I think “good enough at the time” probably has been the ethos of the entire project as I approach 1,000 published photos. Eighteen more to go.
Over the years I’ve put in varying amounts of effort into Instagram. Mostly that effort was focused on documenting something odd or interesting or personal. I have a series of sorts that’s been running for a decade — “stuff you see,” i.e. weird things I run across. Sometimes I even thought I might be doing art. But no matter what, I forgot about the vast majority of these images soon after posting.
More recently, I’ve begun using Instagram to promote my work — especially after 2014 when I successfully moved my academic career from research (the rhetoric of journalism) to creative (documentary filmmaking).

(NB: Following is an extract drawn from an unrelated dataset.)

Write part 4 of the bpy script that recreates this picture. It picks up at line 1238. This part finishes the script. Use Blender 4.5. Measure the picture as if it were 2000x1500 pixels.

There’s a wide variety of images on my feed. But what hasn’t changed is the utter lack of any audience beyond friends, family, and a few hangers-on. I have 411 followers. I’m happy to have every one of them.
I have given up trying (perhaps I didn’t try hard enough) to grow an audience like the one I had with my Rhetorica blog back in the day.
I’ll alert you when I hit 1,000. Days from now? Weeks? I don’t know. I won’t be trying to hit 1,000.